The system, the inspiration for the golf schools that still carry Jacobs' name, caught on and continues to gain momentum in part because it's founded on the oldest and truest way to learn: watching and reacting to the ball. Intuitively adjusting to the last shot is the definition of digging it out of the dirt, and the most attentive golfers have always known it: The golf ball doesn't lie. But Jacobs was the first to give the process precision, organization and nuance.
"John's breakthrough was a new way of teaching," says Jim Hardy, who learned to teach under Jacobs at his Practical Golf schools in the 1970s. "He boiled all his knowledge into a system, and it just made teaching so much more efficient. John could walk a line of students and basically know a person's whole shot pattern from where the ball went after one swing. And then he would convey the information so that person could basically fix himself."
Supreme ball-strikers from Hogan to Trevino to Singh always let ball flight be their teacher. But Jacobs' model has made it easier for today's players to understand what Jacobs calls "the geometry of impact."

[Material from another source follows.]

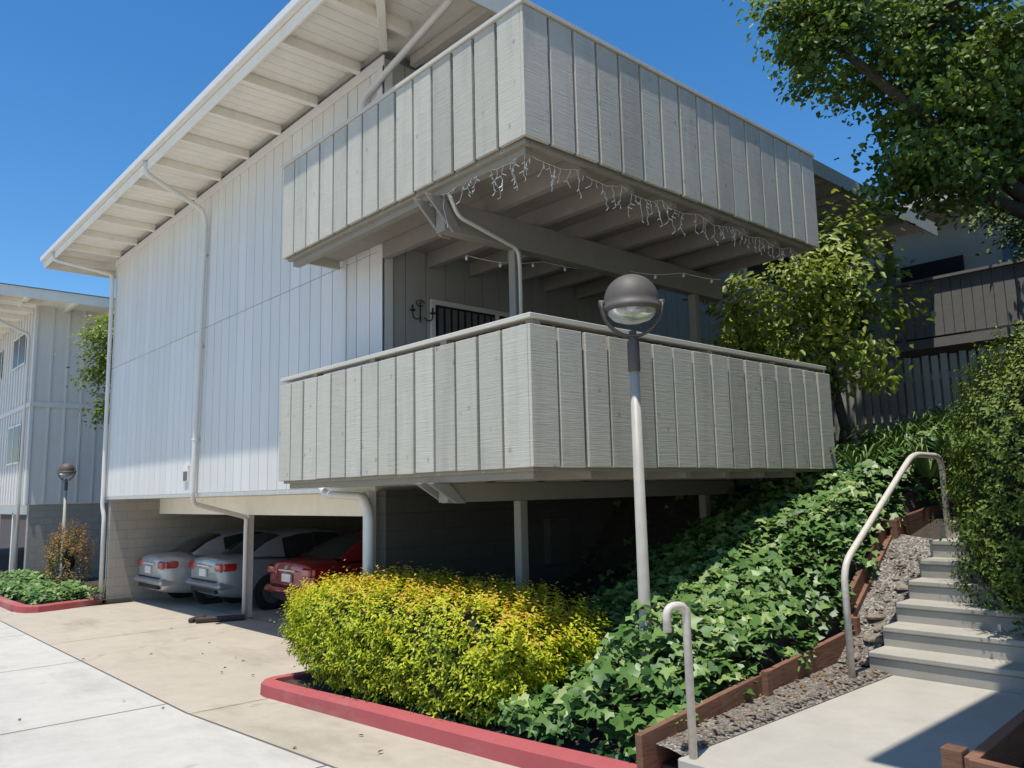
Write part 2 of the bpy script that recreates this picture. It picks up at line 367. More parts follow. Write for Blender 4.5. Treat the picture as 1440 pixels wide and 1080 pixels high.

Tiger Woods, helped by Jacobs disciple Hank Haney and his own reading of Jacobs' writings, calls the improved ability to learn from ball flight his most important breakthrough in 2005.
"It's taught me that what I think I'm doing is not actually what I'm doing," Woods said late last year. "So I'll hit a shot where I thought I got it right but then look at the ball flight and go, 'Oh, OK, that's not it. I've got to go back and work on this.' And then you get it right back."